Turanchik thinks the GOP Convention is terrific, but hosting the Olympics would have been transformative.

High-speed trains would be coming in, high-speed ferry service would be here," said Turanchik.

Tampa's bid for the 2012 games was serious, despite the fact that we were up against San Francisco, Los Angeles and New York City.

The plan included sailing off Pinellas County beaches, baseball at Legends Field and a brand new stadium for the USF Bulls, all paid for largely with Olympic revenues.
 
In October of 2001, Tampa was eliminated in the second round in favor of New York, then the focus of worldwide sympathy from the September 11 attacks.

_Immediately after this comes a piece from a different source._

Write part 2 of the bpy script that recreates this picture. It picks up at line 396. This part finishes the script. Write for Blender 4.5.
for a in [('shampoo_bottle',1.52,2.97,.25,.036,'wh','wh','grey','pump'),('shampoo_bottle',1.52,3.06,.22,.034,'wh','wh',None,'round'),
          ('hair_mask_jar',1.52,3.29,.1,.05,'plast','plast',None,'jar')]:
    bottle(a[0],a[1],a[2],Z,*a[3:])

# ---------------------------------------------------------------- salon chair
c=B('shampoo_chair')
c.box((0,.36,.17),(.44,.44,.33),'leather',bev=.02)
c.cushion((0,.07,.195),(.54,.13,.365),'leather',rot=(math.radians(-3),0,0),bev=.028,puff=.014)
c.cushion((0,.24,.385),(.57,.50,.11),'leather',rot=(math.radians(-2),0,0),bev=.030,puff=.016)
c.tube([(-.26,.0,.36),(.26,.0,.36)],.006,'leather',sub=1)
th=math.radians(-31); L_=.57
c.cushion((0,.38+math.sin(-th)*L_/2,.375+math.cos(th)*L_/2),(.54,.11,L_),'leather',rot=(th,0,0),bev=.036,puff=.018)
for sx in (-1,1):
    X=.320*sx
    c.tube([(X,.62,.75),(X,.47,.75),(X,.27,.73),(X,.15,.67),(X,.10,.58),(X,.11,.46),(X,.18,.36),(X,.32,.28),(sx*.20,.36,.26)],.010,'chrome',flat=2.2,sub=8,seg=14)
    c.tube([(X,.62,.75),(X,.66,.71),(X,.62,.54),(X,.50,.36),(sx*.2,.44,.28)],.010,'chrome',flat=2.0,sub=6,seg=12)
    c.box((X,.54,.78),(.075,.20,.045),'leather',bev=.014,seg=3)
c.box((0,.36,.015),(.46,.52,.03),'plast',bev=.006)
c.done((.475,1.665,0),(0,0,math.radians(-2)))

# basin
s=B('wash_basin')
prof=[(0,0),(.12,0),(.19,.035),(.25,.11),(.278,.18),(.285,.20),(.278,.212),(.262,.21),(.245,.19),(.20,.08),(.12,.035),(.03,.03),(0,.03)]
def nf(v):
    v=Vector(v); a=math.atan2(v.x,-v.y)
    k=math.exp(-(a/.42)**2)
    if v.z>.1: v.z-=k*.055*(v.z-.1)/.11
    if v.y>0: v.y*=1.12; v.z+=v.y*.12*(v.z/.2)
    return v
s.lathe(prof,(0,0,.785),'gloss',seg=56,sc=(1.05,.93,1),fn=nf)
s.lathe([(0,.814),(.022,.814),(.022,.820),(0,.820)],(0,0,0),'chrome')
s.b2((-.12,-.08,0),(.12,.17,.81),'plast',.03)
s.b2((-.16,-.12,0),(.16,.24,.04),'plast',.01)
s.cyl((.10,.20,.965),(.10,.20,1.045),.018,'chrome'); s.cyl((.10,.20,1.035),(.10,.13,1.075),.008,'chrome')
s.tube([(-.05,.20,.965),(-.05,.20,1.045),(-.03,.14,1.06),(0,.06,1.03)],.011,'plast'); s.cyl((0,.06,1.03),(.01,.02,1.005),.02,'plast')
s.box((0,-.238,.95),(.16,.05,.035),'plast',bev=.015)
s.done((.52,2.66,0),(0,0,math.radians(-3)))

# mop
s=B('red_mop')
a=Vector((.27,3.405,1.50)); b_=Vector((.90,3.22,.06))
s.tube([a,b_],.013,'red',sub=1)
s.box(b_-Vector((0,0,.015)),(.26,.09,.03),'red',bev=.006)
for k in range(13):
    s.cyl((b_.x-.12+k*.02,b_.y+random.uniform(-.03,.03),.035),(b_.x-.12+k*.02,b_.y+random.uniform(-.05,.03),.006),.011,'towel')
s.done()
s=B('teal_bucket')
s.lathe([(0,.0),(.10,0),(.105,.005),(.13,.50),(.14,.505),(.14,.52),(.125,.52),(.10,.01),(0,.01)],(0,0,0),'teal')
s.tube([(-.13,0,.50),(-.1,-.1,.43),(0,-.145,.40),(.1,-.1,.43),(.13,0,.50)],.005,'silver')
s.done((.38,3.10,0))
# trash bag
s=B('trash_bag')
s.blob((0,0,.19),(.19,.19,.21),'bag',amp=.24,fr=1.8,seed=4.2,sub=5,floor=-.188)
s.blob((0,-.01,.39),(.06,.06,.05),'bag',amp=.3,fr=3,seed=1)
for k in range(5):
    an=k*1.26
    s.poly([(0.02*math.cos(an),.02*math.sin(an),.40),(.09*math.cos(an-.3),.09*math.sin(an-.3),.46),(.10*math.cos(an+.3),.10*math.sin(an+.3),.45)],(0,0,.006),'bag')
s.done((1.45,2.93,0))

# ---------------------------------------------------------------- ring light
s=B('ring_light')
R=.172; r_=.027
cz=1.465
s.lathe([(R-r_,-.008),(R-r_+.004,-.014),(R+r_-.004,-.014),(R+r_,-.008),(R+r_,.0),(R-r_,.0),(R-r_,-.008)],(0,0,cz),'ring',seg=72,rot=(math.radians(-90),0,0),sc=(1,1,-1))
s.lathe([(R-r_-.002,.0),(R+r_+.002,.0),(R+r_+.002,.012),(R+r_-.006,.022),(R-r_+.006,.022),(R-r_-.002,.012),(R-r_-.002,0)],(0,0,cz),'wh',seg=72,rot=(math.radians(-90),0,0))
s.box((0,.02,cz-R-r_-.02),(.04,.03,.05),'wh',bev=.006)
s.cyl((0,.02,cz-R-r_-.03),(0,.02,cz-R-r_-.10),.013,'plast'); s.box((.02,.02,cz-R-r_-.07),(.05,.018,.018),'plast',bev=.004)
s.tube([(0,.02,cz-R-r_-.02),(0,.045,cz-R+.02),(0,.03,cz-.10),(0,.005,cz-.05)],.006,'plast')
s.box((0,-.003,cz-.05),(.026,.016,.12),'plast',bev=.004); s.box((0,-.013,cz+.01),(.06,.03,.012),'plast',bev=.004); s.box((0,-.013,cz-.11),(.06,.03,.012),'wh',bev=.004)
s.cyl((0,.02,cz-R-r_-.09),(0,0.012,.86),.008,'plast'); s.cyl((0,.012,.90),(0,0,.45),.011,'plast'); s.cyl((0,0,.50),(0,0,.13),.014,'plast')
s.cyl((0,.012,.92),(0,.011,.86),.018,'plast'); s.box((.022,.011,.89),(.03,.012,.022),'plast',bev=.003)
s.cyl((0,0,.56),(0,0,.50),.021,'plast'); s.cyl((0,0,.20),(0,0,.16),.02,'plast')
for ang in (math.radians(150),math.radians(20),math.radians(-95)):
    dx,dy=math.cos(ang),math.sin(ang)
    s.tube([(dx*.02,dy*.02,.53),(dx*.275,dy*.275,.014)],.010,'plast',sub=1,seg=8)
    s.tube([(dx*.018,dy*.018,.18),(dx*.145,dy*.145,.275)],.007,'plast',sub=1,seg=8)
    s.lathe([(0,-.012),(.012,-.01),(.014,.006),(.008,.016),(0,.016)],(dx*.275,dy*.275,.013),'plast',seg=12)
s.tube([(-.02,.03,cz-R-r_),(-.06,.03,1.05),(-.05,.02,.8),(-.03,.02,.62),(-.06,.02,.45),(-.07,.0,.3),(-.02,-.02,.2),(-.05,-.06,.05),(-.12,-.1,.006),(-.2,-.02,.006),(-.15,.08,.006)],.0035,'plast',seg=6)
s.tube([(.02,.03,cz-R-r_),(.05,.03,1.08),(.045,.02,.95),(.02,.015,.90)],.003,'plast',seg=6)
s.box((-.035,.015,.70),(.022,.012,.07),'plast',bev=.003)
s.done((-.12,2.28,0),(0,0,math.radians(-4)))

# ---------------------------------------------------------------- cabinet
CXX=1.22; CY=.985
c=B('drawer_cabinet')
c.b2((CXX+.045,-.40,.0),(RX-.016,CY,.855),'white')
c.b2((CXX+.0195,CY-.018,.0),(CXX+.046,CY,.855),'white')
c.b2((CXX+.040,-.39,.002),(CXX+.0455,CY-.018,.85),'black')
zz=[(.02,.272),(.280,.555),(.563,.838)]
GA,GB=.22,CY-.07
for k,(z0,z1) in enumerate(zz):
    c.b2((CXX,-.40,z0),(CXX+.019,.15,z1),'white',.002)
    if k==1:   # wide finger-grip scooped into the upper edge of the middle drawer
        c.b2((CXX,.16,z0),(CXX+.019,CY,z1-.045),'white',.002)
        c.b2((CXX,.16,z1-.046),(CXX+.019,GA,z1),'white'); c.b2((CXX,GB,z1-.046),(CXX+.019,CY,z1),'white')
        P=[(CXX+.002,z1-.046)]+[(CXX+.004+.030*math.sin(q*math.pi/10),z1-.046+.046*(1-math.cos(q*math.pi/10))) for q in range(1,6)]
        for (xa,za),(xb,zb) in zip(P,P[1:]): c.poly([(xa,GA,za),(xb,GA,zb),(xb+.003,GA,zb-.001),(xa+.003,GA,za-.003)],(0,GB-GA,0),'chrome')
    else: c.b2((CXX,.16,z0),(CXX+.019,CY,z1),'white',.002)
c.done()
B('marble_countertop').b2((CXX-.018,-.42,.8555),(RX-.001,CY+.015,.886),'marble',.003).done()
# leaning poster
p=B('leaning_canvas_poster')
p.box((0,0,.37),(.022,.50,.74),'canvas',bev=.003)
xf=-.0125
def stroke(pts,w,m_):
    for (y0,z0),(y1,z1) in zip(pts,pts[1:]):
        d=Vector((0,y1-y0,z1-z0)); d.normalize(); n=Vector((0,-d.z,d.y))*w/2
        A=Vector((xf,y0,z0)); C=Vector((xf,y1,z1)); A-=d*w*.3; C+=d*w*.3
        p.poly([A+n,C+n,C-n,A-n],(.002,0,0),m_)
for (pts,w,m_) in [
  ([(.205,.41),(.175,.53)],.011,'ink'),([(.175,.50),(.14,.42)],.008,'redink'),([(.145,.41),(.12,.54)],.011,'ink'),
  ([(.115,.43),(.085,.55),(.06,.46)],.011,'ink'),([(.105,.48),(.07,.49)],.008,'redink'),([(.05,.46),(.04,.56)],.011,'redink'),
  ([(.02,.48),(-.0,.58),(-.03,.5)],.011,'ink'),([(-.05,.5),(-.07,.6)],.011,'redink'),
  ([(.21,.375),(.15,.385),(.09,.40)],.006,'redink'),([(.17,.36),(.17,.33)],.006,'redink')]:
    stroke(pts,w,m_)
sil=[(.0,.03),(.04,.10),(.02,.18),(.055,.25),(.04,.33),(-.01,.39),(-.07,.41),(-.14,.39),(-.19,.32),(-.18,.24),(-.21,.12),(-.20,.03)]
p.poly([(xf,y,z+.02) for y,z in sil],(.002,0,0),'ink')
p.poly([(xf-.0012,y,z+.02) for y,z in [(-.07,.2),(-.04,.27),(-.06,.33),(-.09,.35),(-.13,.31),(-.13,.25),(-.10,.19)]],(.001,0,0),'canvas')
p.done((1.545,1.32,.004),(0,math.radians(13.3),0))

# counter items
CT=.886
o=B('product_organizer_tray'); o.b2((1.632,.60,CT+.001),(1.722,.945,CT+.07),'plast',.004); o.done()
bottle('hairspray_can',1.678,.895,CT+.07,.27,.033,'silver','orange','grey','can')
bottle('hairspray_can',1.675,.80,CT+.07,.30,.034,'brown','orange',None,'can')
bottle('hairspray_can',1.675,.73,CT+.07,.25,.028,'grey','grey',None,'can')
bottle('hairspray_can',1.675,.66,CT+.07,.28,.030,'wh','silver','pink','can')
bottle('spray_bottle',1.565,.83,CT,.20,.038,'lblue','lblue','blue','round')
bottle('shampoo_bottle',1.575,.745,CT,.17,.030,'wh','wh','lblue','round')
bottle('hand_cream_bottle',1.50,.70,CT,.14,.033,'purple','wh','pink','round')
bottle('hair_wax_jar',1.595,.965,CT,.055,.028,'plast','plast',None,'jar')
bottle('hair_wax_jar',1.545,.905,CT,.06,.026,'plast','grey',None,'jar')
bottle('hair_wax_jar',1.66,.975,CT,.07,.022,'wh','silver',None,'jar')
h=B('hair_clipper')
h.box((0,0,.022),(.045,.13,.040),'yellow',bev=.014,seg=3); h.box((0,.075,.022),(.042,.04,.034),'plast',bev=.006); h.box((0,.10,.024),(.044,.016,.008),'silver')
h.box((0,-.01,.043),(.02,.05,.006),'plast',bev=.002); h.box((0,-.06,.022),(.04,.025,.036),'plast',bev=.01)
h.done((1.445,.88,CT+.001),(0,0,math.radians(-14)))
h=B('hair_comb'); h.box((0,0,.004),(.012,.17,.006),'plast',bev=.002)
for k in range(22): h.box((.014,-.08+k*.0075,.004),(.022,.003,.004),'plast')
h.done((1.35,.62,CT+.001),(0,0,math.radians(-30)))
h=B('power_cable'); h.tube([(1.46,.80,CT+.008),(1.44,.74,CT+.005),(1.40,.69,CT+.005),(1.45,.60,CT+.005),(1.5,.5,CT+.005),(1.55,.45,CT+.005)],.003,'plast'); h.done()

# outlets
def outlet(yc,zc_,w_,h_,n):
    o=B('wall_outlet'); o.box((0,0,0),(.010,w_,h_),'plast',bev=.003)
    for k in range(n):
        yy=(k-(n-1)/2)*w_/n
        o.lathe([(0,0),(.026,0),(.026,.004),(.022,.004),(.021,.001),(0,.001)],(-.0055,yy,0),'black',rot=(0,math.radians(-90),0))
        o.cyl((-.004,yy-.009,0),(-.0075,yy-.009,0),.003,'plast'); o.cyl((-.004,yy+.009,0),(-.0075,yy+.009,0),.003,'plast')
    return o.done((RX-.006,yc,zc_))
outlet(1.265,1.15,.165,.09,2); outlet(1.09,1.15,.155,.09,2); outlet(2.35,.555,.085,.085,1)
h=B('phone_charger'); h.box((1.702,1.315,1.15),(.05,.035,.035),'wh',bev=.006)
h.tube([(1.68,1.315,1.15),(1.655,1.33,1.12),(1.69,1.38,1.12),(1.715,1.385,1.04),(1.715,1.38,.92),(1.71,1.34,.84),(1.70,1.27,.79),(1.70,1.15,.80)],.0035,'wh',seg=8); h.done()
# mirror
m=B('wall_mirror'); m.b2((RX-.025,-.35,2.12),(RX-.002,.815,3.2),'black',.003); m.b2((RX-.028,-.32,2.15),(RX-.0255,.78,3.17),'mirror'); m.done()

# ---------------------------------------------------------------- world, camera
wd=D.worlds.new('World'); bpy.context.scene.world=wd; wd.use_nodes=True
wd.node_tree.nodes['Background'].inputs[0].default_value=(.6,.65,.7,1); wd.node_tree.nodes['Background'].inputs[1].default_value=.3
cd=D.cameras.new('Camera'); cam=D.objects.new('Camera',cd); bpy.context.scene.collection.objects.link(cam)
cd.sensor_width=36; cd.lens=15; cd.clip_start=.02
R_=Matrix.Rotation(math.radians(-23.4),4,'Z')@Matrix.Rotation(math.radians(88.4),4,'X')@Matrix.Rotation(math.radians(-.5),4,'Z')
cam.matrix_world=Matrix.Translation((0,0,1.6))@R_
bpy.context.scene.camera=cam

But Turanchik believes the Olympic committee doubted Tampa Bay's ability to create rail in time for the games, which would have been spread out from Pinellas to Orlando. 

Turanchik believes that defeat is actually a positive legacy for the future of the Bay Area.

"A bunch of people came in and looked at all the cities in America and said our biggest liability was that we had no transportation system for the 21st century. That resonated with a lot of business leaders who've said, we got to do something about that."